_Direction_: Filter the listing below, copying every line in which the word "Blender" appears.
>> Begin Dataset excerpts
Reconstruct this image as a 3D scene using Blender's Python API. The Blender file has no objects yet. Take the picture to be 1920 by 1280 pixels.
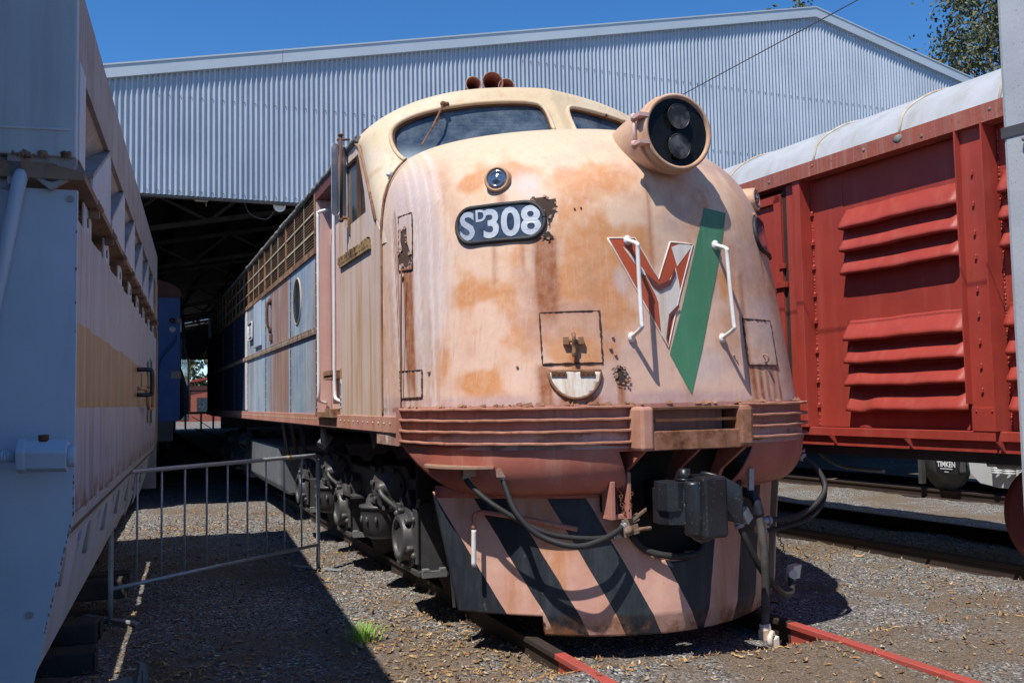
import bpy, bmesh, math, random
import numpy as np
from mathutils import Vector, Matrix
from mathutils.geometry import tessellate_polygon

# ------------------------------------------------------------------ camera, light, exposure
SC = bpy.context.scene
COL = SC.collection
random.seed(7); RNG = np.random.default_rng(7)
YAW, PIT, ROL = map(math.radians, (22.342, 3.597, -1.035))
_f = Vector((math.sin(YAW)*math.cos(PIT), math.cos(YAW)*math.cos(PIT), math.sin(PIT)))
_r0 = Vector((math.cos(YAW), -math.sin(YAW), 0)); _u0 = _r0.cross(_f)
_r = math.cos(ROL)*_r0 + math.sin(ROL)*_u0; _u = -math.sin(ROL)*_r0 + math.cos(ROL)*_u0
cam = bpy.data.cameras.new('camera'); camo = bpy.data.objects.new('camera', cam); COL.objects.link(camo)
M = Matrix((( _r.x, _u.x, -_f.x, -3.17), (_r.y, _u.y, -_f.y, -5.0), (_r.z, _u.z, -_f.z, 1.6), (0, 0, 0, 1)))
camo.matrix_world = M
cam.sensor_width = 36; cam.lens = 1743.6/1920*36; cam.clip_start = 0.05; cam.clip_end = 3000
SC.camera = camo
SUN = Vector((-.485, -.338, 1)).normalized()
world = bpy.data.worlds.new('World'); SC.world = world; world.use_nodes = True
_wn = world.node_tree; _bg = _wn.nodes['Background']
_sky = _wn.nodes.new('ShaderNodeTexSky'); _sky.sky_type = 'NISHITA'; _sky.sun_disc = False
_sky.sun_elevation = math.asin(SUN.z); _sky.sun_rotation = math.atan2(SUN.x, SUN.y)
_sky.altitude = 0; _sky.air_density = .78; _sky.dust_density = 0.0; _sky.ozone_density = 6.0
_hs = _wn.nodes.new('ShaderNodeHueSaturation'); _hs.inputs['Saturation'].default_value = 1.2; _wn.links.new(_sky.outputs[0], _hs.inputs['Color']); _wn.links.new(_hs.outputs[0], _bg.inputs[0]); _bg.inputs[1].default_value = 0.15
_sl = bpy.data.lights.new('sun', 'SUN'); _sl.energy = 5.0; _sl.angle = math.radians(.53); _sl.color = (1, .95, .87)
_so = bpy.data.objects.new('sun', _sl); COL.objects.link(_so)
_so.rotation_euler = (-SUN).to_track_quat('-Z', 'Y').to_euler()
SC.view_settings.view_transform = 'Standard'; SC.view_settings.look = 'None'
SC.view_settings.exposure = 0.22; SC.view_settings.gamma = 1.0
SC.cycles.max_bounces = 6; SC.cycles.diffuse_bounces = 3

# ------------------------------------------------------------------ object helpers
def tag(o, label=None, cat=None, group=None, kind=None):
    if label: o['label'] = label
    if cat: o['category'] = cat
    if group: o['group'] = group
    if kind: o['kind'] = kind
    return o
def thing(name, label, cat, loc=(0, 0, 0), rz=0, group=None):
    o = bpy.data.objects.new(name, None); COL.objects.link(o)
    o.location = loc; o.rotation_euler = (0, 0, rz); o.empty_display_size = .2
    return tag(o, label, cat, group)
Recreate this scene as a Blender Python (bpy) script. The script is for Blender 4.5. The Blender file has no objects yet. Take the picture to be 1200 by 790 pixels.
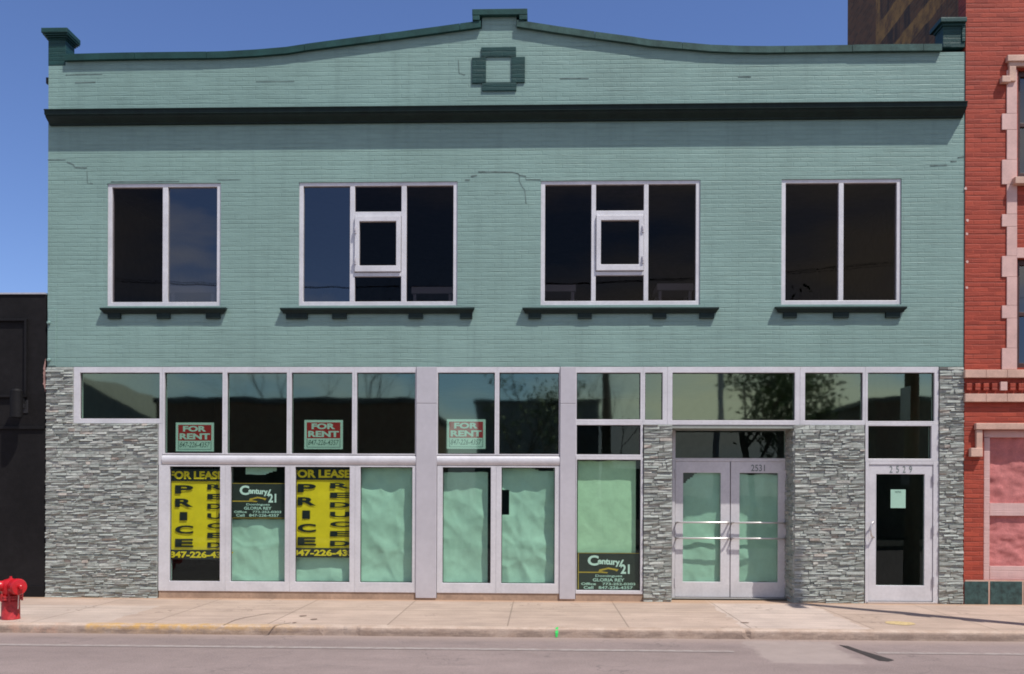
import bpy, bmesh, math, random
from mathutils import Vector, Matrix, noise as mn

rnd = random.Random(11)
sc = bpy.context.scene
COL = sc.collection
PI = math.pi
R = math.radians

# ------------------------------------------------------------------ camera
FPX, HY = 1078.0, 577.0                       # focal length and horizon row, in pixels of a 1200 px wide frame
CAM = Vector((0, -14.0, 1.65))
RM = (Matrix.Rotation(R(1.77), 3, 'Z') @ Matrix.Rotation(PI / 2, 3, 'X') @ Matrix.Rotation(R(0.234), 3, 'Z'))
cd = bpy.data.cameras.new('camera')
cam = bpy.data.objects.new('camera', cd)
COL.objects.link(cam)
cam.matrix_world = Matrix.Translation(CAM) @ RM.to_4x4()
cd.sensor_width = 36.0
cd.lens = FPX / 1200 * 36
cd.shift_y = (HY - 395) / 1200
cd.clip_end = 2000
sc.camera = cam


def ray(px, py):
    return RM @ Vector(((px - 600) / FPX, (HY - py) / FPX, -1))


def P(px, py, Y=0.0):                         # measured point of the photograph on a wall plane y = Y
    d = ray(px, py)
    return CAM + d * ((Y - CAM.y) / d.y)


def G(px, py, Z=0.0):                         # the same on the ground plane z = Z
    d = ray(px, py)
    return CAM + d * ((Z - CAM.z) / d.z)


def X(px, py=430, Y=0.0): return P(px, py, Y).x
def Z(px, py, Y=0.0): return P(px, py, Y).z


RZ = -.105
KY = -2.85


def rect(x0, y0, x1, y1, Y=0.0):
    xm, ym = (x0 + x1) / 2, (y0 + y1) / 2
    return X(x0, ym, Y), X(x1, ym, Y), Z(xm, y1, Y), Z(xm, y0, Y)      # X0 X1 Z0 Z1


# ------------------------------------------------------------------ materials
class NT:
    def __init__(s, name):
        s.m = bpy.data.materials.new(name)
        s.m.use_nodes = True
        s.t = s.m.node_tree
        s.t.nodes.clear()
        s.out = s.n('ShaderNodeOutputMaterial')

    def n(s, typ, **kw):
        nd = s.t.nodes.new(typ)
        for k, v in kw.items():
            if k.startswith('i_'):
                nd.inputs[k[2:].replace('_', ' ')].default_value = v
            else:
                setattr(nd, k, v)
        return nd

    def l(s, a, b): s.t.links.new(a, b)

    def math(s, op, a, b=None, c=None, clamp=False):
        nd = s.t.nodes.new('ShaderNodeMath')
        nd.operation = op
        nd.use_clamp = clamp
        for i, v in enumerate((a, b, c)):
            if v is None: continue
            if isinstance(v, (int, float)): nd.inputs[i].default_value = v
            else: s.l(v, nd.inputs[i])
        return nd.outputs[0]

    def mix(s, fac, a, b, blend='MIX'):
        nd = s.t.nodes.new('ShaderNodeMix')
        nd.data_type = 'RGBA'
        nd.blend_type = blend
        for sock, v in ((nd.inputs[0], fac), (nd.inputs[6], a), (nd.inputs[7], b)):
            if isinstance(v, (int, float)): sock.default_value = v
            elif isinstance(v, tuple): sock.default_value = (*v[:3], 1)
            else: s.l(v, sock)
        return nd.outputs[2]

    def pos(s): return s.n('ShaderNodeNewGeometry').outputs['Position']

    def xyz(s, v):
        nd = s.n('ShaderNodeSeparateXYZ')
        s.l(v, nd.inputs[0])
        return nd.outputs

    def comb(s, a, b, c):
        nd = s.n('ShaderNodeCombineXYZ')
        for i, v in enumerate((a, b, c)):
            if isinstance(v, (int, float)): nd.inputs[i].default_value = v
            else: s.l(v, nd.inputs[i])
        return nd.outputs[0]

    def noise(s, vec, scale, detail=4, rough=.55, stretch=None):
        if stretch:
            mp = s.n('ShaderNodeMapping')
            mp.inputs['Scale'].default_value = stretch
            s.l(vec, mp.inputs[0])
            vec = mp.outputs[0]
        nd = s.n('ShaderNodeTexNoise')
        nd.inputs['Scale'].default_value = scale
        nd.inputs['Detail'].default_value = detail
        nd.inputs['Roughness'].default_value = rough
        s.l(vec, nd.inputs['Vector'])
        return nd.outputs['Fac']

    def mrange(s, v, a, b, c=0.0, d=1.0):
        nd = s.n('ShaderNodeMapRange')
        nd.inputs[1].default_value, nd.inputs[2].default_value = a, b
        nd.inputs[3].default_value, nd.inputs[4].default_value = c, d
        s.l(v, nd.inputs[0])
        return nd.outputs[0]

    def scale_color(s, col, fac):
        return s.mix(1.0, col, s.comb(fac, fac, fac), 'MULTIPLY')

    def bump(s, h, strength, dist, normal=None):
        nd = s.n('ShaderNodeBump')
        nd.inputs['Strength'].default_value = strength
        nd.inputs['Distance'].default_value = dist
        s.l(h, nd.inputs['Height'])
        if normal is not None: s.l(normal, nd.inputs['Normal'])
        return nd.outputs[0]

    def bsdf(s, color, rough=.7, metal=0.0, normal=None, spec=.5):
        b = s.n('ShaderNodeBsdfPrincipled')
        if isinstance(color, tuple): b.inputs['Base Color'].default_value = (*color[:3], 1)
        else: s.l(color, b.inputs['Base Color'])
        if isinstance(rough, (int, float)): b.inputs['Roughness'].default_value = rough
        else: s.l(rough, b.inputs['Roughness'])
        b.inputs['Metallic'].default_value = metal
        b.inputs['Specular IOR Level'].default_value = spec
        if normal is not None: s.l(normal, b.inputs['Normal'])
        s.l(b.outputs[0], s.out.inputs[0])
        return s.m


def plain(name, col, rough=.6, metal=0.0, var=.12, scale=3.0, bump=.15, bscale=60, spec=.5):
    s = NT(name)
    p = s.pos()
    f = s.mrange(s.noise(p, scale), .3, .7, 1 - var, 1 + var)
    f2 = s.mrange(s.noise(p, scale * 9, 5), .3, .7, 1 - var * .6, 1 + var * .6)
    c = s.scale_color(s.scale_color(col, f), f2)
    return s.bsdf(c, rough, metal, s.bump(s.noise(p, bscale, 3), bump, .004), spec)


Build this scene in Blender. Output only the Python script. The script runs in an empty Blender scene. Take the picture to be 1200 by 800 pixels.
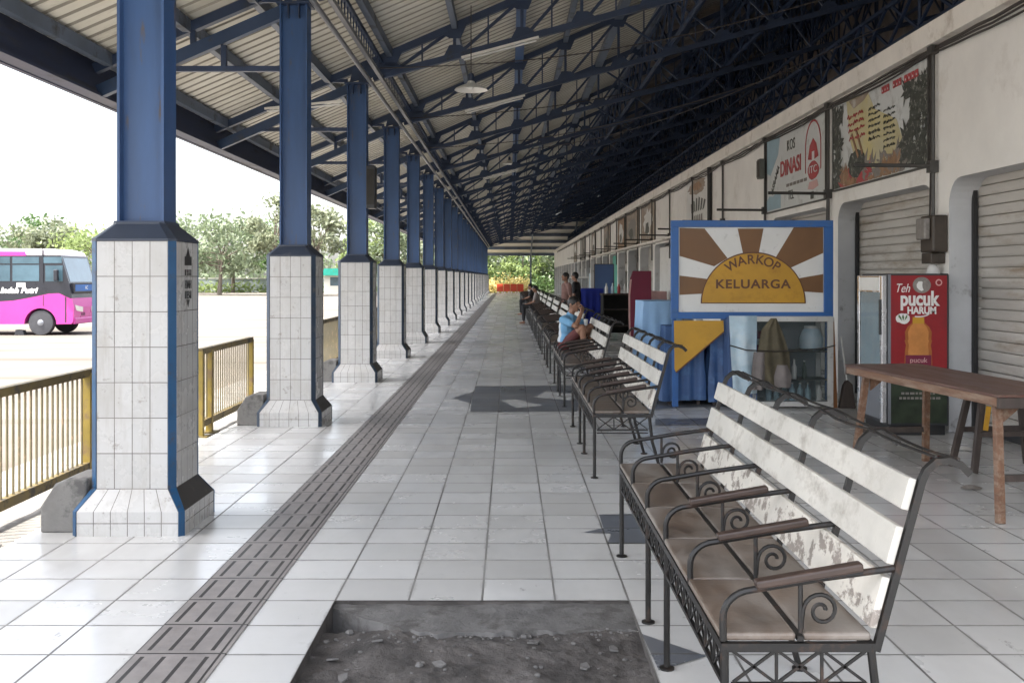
>> End Dataset excerpts
_Result for this exercise_:
Reconstruct this image as a 3D scene using Blender's Python API. The Blender file has no objects yet. Take the picture to be 1920 by 1280 pixels.
Recreate this scene as a Blender Python (bpy) script. The script is for Blender 4.5. The Blender file has no objects yet. Take the picture to be 1200 by 790 pixels.
Build this scene in Blender. Output only the Python script. The script runs in an empty Blender scene. Take the picture to be 1200 by 800 pixels.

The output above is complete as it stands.